Roads are not only for cars, but they also take: cows, monkeys, trucks, buses, 4×4 pickups, cars, tractors, motorcycles, auto-rickshaws, tuk-tuks and, lastly, pedestrians (listed here in the order of respect they receive) Pedestrians ought to have a brain capable of innumerable calculations of distance, speed and trajectory by the way they cross from one side of the Fast roads to the other, sometimes close to suicide.

It looks as well as if, in India, brakes have been replaced by horns. Drivers prefer to deliver a honk concert as they approach so you can get out of their way. India is a very big country. Distances are not measured in kilometres, but in the time it takes to travel them. This has made me rethink the way I can travel here and I’ve decided to travel the North and North West and, like some countries before, I would be missing some bits to visit.

I rather have less places to be in and be able to visit them and travel through them properly than to be locked in a race for kilometres. On other news, my crossing to Thailand through Burma will depend on the grouping of other travellers, since the cost of crossing on my own will be very high. I’m gathering a group to cross it on the 2nd of February. I will make a post with all the details once I’m finished.

So, at the moment I am in Rajasthan, land of the Maharajas and forts, of elephants and camels, of asphalt, marble and desert. I’ve gone through desert areas during this trip and I’ve come to understand the meaning of the desert and solitude. But in India, with a population of more than 1.24bn people, such a thing does not exist. It is hard to find a place where you don’t find people. It is also hard to not be the centre of attention.

I find Indian people curious by nature, in general. When stopping at a petrol station to refuel or rest somewhere to have a tea, I find myself surrounded by almost everyone that passes by and they ask where do you come from, where are you going and whether they can take a picture with you. This became daily routine.

Being in Jaisalmer, I could have gone to the desert on the bike, but since I’ve never tried riding a camel before, I decided it was the best thing to do. Our group was small. Just three of us; Cristina, a Spanish, Walter, a German and me. We also had our two tour guides, Sarupa and Deria, that also cooked for us.

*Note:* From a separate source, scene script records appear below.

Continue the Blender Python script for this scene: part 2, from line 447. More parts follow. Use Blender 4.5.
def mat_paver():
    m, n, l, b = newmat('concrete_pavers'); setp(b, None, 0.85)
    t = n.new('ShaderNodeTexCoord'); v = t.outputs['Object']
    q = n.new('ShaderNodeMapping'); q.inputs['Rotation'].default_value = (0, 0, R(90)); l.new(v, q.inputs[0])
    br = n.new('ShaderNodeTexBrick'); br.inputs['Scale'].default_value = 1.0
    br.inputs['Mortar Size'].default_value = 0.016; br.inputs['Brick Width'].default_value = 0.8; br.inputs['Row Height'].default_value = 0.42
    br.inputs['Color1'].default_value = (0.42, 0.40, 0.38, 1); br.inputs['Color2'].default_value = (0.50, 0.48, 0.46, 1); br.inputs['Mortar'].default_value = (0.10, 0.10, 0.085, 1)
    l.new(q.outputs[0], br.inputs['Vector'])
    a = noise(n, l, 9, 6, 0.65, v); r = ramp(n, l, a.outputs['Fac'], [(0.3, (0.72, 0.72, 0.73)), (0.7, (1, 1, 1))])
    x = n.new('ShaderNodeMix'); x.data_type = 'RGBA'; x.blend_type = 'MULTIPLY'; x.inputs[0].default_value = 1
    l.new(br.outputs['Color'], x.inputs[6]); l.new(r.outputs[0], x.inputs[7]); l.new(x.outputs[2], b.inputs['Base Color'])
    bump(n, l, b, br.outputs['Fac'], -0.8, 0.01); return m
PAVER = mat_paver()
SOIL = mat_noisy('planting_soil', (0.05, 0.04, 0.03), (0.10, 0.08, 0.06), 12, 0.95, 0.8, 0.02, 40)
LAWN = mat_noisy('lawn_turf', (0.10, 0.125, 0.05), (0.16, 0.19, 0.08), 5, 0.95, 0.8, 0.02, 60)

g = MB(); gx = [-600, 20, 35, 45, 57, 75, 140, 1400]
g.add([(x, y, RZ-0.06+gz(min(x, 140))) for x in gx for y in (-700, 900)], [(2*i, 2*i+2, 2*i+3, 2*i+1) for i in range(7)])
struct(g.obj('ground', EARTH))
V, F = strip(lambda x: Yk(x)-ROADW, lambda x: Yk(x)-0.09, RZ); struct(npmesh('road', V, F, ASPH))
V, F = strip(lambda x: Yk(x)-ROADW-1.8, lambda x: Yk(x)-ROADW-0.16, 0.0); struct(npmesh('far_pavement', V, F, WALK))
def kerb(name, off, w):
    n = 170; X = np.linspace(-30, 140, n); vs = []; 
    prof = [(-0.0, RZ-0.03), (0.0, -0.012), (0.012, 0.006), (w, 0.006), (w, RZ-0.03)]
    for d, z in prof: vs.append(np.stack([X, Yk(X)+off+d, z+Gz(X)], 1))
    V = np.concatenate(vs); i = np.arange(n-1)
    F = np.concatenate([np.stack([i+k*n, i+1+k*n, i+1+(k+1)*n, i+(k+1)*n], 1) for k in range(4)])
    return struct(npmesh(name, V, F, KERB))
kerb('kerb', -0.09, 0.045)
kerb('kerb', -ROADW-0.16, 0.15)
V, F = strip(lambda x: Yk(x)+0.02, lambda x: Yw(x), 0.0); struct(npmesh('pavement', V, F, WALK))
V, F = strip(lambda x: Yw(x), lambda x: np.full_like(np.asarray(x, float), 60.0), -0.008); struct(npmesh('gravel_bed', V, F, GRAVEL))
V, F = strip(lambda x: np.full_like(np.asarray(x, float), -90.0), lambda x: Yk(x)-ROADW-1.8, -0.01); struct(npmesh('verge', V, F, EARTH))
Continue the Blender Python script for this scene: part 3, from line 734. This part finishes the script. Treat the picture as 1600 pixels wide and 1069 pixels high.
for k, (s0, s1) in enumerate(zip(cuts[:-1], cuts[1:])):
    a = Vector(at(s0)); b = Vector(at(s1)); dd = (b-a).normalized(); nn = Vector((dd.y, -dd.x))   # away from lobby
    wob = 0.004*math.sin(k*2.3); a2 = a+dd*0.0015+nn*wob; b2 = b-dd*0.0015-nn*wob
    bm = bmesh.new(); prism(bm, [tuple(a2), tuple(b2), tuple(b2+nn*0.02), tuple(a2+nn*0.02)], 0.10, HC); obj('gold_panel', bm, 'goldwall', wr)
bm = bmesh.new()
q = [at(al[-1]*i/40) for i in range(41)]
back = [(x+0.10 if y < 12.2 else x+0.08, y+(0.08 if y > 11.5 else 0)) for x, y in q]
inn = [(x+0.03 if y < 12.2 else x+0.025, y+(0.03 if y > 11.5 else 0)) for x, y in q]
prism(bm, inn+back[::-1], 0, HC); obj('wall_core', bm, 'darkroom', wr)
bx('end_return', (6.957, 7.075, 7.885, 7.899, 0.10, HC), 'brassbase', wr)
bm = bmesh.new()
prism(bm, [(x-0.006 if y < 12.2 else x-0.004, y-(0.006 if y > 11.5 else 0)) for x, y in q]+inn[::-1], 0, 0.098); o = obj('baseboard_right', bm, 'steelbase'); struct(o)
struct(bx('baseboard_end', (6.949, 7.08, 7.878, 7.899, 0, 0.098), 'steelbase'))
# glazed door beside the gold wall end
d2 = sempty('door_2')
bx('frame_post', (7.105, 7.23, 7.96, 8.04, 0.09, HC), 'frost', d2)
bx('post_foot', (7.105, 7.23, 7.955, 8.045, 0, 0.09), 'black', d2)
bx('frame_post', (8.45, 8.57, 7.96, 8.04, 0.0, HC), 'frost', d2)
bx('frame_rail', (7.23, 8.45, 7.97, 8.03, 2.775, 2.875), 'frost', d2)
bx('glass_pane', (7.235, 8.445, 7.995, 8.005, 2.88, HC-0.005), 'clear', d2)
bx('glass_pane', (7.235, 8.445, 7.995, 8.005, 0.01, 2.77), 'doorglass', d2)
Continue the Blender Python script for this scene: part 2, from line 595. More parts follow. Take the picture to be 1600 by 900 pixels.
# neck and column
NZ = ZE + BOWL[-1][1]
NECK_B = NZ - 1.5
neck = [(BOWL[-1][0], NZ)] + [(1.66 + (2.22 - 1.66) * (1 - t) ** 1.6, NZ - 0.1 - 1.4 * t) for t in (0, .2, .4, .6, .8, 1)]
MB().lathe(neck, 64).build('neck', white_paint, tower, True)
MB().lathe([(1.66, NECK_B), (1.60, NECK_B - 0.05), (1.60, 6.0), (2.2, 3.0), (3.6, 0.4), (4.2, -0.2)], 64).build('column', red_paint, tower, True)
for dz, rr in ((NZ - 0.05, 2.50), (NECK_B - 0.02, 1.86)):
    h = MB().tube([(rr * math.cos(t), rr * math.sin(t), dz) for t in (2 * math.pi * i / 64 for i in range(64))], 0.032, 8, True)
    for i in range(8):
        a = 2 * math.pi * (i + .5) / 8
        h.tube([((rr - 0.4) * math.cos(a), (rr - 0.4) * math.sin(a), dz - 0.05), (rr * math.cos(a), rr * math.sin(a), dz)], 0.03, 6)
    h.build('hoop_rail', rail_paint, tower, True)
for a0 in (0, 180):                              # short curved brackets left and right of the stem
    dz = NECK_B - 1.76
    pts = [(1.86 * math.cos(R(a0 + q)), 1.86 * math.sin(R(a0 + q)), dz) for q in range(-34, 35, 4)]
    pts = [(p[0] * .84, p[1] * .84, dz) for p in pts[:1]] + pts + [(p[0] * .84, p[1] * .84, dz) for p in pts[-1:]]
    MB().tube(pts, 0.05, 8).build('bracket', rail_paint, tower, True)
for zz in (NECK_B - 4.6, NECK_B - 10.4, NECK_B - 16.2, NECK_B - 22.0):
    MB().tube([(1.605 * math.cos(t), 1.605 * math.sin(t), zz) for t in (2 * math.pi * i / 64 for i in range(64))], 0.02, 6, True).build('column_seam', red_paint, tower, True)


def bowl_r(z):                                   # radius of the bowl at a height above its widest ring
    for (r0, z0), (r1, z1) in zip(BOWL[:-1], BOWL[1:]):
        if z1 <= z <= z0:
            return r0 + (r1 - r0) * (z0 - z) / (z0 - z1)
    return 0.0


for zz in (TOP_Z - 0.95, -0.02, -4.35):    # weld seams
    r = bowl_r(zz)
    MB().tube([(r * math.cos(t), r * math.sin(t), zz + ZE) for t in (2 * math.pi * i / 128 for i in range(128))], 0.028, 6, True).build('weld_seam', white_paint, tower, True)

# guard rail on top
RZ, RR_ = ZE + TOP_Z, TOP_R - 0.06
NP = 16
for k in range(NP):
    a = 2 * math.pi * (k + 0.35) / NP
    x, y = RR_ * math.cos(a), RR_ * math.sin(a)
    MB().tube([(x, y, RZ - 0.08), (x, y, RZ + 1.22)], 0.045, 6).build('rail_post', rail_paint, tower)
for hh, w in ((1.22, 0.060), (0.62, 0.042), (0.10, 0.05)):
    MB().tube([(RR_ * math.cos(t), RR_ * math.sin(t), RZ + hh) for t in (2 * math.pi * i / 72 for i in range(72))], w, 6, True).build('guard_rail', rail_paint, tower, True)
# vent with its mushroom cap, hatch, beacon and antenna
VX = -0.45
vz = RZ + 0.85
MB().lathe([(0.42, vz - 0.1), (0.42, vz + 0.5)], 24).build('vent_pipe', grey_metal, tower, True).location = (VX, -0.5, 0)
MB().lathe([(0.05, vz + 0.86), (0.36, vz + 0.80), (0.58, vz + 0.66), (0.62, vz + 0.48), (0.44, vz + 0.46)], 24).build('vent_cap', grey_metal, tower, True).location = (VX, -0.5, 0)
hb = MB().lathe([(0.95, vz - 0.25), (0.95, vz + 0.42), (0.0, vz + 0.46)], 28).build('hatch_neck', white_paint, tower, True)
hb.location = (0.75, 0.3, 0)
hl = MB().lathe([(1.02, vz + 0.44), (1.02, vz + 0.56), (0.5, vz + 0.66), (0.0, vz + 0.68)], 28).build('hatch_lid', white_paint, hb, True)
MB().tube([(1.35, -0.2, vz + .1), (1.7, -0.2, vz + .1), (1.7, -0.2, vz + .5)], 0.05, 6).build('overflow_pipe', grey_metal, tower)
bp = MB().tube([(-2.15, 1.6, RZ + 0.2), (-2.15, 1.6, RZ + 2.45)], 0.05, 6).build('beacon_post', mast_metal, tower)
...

Sarupa tells us his business plans. He already owns two of the four camels we’re riding on. To increase his business, he’d like to buy a female camel in order to breed more camels and be able to also build a guest house. He tells us he’s never been to school and that he’s been educated by the desert and but he speaks a very acceptable English which he’s learned from working with tourists from the age of seven.

While I listen to him, I think of the thing that most caught my attention and I have it with me since coming to India for the first time some 6 years ago; the acceptance that there are first and second class human beings and, regardless of your qualities and abilities, you have your place in society and that you’ll find it very hard to change it.

On some resting points, Sarupa raises his mobile phone as high as possible on the bushes to get a signal. Our conversations sometimes get interrupted when he receives a call to offer him more tourist trips in the coming days. I’m happy for him.

And so, the night falls, with silence as the only sound and the Milky Way as the roof, I look for shooting stars to ask for wishes.

One of these wishes would be for the drivers in India so they could move slowly like the camels; measuring their every step on sand or stone instead of honking so they can get out of their way.